Simply put, Brittain’s book is a triumph. Though perhaps I didn’t recognize it for such at first — my knowledge of the First World War was rusty, though became well-oiled over time — the author’s prose, poetry, narration and diary entries combine to give a powerful, truly moving and inspiring story of a war that marked a generation. While the war itself was plenty of the book, what I found truly informative and remarkable was that Brittain’s story continued afterward — watching her movement to pacifism and work with the League of Nations in the wake of war.

The reader, like Vera acknowledges of herself, grows from naïve belief in “heroism in the abstract” to the hopelessness of a war and lives lost in vain, to belief in the power of peace for the future, and that humanity need only remember the horrors of their past to want to strive for a world with less war, horror, and senseless death. While Brittain explains this herself in the prose of hindsight, it’s plain, too, in the moments which she does nothing but recount her story — her despair at losing the bright brother and lover close to her, and the changing, increasingly war-torn world she found herself in. It’s these personal touches, along with the inspirational speeches (nearly, reading Brittain’s prose it’s clear why she became a speaker!) that effected me as a reader of this book.

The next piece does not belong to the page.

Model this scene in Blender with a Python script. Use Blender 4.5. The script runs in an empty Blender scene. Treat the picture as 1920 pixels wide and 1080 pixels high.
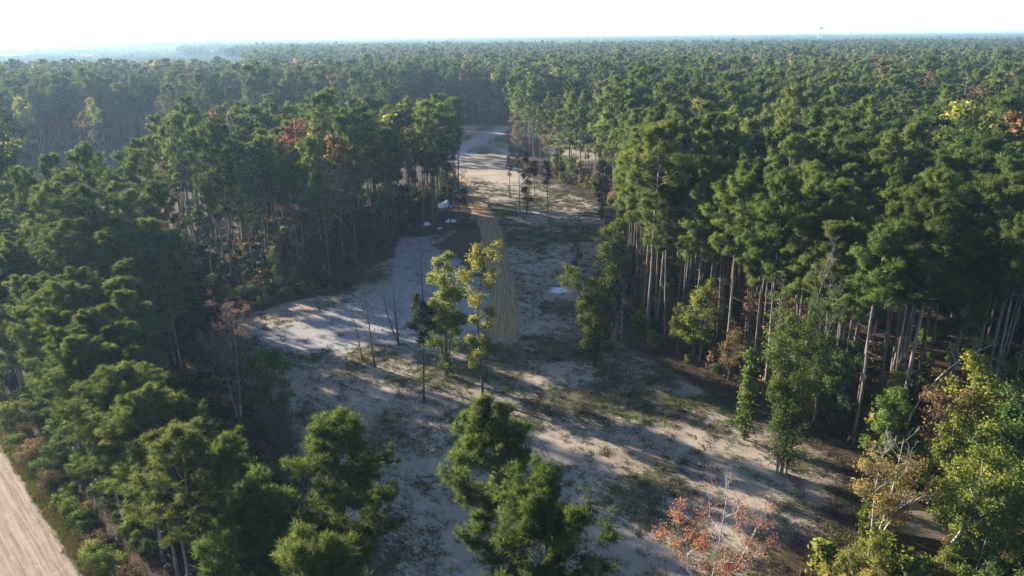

I’ve always been described as an “old soul,” and while never a war history nut, I felt close to every action Brittain described, saw the horrors with my own eyes, and feel that I have come away from this book with my soul much older than it already was. I have a feeling I’ll return to this book — though perhaps when current events don’t make me wonder too much whether a senseless war, like the one Brittain catalogues here, will happen to my own generation. If it does, may a few of us keep this book and it’s incredible persevering, emotional, passionate spirit, in mind and heart.